→ **DATASET EXTRACT**:
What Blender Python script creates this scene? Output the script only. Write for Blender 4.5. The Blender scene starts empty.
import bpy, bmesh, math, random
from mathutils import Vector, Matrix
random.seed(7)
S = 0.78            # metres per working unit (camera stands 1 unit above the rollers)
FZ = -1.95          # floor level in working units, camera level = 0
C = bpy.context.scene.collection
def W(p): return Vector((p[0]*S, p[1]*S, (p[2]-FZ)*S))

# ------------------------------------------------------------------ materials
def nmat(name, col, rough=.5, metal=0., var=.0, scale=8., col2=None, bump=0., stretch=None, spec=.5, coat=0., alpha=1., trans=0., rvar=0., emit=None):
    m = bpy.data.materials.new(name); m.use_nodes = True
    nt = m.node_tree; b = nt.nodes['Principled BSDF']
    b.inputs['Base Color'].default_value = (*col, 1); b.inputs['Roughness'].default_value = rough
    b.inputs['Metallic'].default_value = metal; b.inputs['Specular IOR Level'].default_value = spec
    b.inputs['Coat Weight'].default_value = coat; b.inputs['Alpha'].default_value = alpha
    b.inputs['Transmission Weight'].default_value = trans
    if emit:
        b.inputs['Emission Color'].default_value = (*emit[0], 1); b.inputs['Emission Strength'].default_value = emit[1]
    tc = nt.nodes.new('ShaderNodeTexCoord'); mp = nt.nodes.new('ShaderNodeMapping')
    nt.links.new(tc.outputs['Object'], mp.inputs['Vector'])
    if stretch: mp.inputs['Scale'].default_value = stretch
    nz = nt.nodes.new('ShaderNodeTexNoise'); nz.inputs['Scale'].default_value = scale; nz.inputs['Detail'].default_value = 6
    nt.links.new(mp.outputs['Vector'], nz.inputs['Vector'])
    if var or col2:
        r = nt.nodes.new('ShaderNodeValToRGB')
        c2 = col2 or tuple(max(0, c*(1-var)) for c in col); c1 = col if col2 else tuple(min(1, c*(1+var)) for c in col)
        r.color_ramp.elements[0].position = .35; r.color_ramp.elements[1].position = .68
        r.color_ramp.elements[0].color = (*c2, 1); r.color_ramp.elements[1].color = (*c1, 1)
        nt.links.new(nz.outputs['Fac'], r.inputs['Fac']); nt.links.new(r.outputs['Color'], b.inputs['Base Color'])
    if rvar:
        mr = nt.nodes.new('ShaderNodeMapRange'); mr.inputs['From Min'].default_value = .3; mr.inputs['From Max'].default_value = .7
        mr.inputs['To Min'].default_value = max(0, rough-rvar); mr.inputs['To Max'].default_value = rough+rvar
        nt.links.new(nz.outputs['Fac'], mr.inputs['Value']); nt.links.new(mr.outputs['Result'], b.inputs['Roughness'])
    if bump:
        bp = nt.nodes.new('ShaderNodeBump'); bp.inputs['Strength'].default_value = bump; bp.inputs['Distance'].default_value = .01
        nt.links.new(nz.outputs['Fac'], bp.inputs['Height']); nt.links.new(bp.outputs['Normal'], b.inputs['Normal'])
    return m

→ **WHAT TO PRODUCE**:
Copy every line of the listing that includes the string "scene".

→ **RESPONSE TO THIS TASK**:
What Blender Python script creates this scene? Output the script only. Write for Blender 4.5. The Blender scene starts empty.
C = bpy.context.scene.collection